Per il Ctu si configurava «a carico dei responsabili apicali del Consorzio Asi, quale organismo appaltante, e del Comune di Piedimonte il reato di omicidio colposo stradale». Questi soggetti «possono essere chiamati a rispondere d’inadeguata realizzazione, verifica, collaudo e custodia del bene: la mancata contiguità della protezione stradale si è concretizzata come un’insidia non visibile per l’utente, ma prevedibile per i suoi potenziali effetti per chi ha realizzato l’opera, non verificato il collaudo, concesso l’apertura al traffico e rilasciato il permesso di agibilità». Una fuoriuscita stradale infatti non è circostanza “abnorme” ma un evento prevedibile, rileva Pinchera.

Per la condanna si è battuto anche l’avvocato Vincenzo Cortellessa che assiste i familiari di Gerilli con Studio3A: «Il giudice - spiega il legale - deve aver dato credito al “ragionevole dubbio” circa un suo profilo di colpa soggettivo insinuato dai difensori dell’imputato, che hanno sostenuto come la gestione di fatto del ponte fosse in capo al Comune. Comprensibile l’amarezza dei familiari: in aula c’era uno dei fratelli, costituitosi parte civile».
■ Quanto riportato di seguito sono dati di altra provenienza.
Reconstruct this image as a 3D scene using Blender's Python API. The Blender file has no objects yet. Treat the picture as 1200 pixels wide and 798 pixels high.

«Entro 90 giorni - prosegue l'avvocato - saranno depositate le motivazioni e, dopo averle vagliate, Studio3A e l’avvocato Cortellessa decideranno come agire, ma la formula dell’assoluzione, che non contesta “il fatto”, rappresenta una base solida per proseguire la battaglia in sede civile, per ottenere un equo risarcimento per i congiunti, sin qui negato da Asi e dalla sua compagnia di assicurazioni Generali, ma anche per rendere un po’ di giustizia ad Antonello Gerilli. Senza contare poi l’auspicio che la Procura, analizzate a sua volta le motivazioni, decida di appellare la sentenza o di andare fino in Cassazione».